Aim of the task = Could you give the data below again, exactly and completely?

The data =
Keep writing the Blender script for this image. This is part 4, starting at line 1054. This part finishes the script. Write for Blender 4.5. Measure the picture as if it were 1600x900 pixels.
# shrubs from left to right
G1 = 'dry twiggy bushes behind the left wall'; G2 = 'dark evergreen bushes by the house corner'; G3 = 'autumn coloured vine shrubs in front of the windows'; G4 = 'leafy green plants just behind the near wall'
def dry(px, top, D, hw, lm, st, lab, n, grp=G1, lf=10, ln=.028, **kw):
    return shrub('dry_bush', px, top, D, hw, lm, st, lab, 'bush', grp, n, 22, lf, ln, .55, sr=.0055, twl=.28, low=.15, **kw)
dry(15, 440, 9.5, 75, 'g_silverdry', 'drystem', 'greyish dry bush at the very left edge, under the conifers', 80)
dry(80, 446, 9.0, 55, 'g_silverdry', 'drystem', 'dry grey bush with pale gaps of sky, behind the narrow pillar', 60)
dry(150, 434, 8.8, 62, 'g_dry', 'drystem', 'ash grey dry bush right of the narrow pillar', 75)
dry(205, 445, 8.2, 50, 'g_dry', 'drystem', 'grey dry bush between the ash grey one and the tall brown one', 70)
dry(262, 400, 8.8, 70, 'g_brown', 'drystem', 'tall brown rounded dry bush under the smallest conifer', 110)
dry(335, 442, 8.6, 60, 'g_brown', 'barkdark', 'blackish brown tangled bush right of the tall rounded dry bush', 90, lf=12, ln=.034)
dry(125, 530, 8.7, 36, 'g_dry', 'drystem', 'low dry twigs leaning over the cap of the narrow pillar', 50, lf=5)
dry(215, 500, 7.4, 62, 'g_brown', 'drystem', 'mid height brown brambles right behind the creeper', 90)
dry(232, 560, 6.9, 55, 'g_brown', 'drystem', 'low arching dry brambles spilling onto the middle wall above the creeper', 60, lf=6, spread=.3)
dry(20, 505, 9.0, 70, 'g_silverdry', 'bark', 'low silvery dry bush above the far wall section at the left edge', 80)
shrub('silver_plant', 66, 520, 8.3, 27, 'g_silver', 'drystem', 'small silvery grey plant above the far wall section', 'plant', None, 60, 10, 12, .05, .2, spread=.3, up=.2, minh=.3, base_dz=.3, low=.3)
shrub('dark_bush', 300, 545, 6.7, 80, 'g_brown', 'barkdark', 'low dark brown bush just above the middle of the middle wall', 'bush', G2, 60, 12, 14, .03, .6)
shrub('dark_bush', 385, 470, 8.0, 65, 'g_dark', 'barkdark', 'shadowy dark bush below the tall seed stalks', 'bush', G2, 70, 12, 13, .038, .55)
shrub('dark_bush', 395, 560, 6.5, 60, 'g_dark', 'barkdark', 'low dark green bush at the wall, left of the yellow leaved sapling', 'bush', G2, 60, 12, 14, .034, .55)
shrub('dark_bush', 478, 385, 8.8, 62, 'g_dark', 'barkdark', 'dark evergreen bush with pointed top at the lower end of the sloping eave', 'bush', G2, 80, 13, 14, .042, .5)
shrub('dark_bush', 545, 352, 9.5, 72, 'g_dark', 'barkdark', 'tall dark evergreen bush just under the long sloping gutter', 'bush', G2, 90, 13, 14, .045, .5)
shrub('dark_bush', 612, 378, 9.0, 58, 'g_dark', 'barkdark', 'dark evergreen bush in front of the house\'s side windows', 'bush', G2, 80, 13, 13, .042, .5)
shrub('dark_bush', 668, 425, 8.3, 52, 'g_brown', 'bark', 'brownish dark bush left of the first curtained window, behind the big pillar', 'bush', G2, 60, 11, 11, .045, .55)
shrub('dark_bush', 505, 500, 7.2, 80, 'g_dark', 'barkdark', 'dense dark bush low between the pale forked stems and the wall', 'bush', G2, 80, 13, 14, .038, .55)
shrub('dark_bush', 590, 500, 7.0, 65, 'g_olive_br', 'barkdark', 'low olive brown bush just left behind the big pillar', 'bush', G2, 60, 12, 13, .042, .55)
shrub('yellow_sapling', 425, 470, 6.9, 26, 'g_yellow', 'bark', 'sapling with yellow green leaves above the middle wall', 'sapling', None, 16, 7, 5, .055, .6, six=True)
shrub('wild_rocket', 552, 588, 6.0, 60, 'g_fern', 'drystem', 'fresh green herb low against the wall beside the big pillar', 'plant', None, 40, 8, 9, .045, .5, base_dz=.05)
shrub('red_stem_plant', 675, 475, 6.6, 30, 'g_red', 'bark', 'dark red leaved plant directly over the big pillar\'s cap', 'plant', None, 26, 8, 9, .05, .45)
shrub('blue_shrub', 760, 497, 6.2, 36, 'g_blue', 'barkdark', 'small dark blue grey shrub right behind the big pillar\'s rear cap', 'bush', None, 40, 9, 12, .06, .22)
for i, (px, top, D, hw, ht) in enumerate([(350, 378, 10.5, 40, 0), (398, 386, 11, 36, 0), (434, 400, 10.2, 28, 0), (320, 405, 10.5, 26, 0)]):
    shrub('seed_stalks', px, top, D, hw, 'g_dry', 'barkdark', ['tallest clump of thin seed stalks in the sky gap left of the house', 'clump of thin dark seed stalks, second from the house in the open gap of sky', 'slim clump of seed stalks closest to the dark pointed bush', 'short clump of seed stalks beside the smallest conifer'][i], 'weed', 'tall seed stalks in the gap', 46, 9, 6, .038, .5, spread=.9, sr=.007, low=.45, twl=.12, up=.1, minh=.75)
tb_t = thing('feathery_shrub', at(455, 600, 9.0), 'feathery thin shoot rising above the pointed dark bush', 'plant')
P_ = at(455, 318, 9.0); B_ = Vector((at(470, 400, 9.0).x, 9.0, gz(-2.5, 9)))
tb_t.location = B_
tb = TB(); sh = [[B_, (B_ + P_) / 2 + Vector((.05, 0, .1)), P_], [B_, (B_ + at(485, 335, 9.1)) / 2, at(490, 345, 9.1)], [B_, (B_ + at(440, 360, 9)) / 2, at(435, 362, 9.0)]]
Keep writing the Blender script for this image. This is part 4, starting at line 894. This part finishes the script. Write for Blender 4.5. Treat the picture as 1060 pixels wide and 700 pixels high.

Task response =
Keep writing the Blender script for this image. This is part 4, starting at line 1054. This part finishes the script. Write for Blender 4.5. Measure the picture as if it were 1600x900 pixels.
# shrubs from left to right
G1 = 'dry twiggy bushes behind the left wall'; G2 = 'dark evergreen bushes by the house corner'; G3 = 'autumn coloured vine shrubs in front of the windows'; G4 = 'leafy green plants just behind the near wall'
def dry(px, top, D, hw, lm, st, lab, n, grp=G1, lf=10, ln=.028, **kw):
    return shrub('dry_bush', px, top, D, hw, lm, st, lab, 'bush', grp, n, 22, lf, ln, .55, sr=.0055, twl=.28, low=.15, **kw)
dry(15, 440, 9.5, 75, 'g_silverdry', 'drystem', 'greyish dry bush at the very left edge, under the conifers', 80)
dry(80, 446, 9.0, 55, 'g_silverdry', 'drystem', 'dry grey bush with pale gaps of sky, behind the narrow pillar', 60)
dry(150, 434, 8.8, 62, 'g_dry', 'drystem', 'ash grey dry bush right of the narrow pillar', 75)
dry(205, 445, 8.2, 50, 'g_dry', 'drystem', 'grey dry bush between the ash grey one and the tall brown one', 70)
dry(262, 400, 8.8, 70, 'g_brown', 'drystem', 'tall brown rounded dry bush under the smallest conifer', 110)
dry(335, 442, 8.6, 60, 'g_brown', 'barkdark', 'blackish brown tangled bush right of the tall rounded dry bush', 90, lf=12, ln=.034)
dry(125, 530, 8.7, 36, 'g_dry', 'drystem', 'low dry twigs leaning over the cap of the narrow pillar', 50, lf=5)
dry(215, 500, 7.4, 62, 'g_brown', 'drystem', 'mid height brown brambles right behind the creeper', 90)
dry(232, 560, 6.9, 55, 'g_brown', 'drystem', 'low arching dry brambles spilling onto the middle wall above the creeper', 60, lf=6, spread=.3)
dry(20, 505, 9.0, 70, 'g_silverdry', 'bark', 'low silvery dry bush above the far wall section at the left edge', 80)
shrub('silver_plant', 66, 520, 8.3, 27, 'g_silver', 'drystem', 'small silvery grey plant above the far wall section', 'plant', None, 60, 10, 12, .05, .2, spread=.3, up=.2, minh=.3, base_dz=.3, low=.3)
shrub('dark_bush', 300, 545, 6.7, 80, 'g_brown', 'barkdark', 'low dark brown bush just above the middle of the middle wall', 'bush', G2, 60, 12, 14, .03, .6)
shrub('dark_bush', 385, 470, 8.0, 65, 'g_dark', 'barkdark', 'shadowy dark bush below the tall seed stalks', 'bush', G2, 70, 12, 13, .038, .55)
shrub('dark_bush', 395, 560, 6.5, 60, 'g_dark', 'barkdark', 'low dark green bush at the wall, left of the yellow leaved sapling', 'bush', G2, 60, 12, 14, .034, .55)
shrub('dark_bush', 478, 385, 8.8, 62, 'g_dark', 'barkdark', 'dark evergreen bush with pointed top at the lower end of the sloping eave', 'bush', G2, 80, 13, 14, .042, .5)
shrub('dark_bush', 545, 352, 9.5, 72, 'g_dark', 'barkdark', 'tall dark evergreen bush just under the long sloping gutter', 'bush', G2, 90, 13, 14, .045, .5)
shrub('dark_bush', 612, 378, 9.0, 58, 'g_dark', 'barkdark', 'dark evergreen bush in front of the house\'s side windows', 'bush', G2, 80, 13, 13, .042, .5)
shrub('dark_bush', 668, 425, 8.3, 52, 'g_brown', 'bark', 'brownish dark bush left of the first curtained window, behind the big pillar', 'bush', G2, 60, 11, 11, .045, .55)
shrub('dark_bush', 505, 500, 7.2, 80, 'g_dark', 'barkdark', 'dense dark bush low between the pale forked stems and the wall', 'bush', G2, 80, 13, 14, .038, .55)
shrub('dark_bush', 590, 500, 7.0, 65, 'g_olive_br', 'barkdark', 'low olive brown bush just left behind the big pillar', 'bush', G2, 60, 12, 13, .042, .55)
shrub('yellow_sapling', 425, 470, 6.9, 26, 'g_yellow', 'bark', 'sapling with yellow green leaves above the middle wall', 'sapling', None, 16, 7, 5, .055, .6, six=True)
shrub('wild_rocket', 552, 588, 6.0, 60, 'g_fern', 'drystem', 'fresh green herb low against the wall beside the big pillar', 'plant', None, 40, 8, 9, .045, .5, base_dz=.05)
shrub('red_stem_plant', 675, 475, 6.6, 30, 'g_red', 'bark', 'dark red leaved plant directly over the big pillar\'s cap', 'plant', None, 26, 8, 9, .05, .45)
shrub('blue_shrub', 760, 497, 6.2, 36, 'g_blue', 'barkdark', 'small dark blue grey shrub right behind the big pillar\'s rear cap', 'bush', None, 40, 9, 12, .06, .22)
for i, (px, top, D, hw, ht) in enumerate([(350, 378, 10.5, 40, 0), (398, 386, 11, 36, 0), (434, 400, 10.2, 28, 0), (320, 405, 10.5, 26, 0)]):
    shrub('seed_stalks', px, top, D, hw, 'g_dry', 'barkdark', ['tallest clump of thin seed stalks in the sky gap left of the house', 'clump of thin dark seed stalks, second from the house in the open gap of sky', 'slim clump of seed stalks closest to the dark pointed bush', 'short clump of seed stalks beside the smallest conifer'][i], 'weed', 'tall seed stalks in the gap', 46, 9, 6, .038, .5, spread=.9, sr=.007, low=.45, twl=.12, up=.1, minh=.75)
tb_t = thing('feathery_shrub', at(455, 600, 9.0), 'feathery thin shoot rising above the pointed dark bush', 'plant')
P_ = at(455, 318, 9.0); B_ = Vector((at(470, 400, 9.0).x, 9.0, gz(-2.5, 9)))
tb_t.location = B_
tb = TB(); sh = [[B_, (B_ + P_) / 2 + Vector((.05, 0, .1)), P_], [B_, (B_ + at(485, 335, 9.1)) / 2, at(490, 345, 9.1)], [B_, (B_ + at(440, 360, 9)) / 2, at(435, 362, 9.0)]]
Keep writing the Blender script for this image. This is part 4, starting at line 894. This part finishes the script. Write for Blender 4.5. Treat the picture as 1060 pixels wide and 700 pixels high.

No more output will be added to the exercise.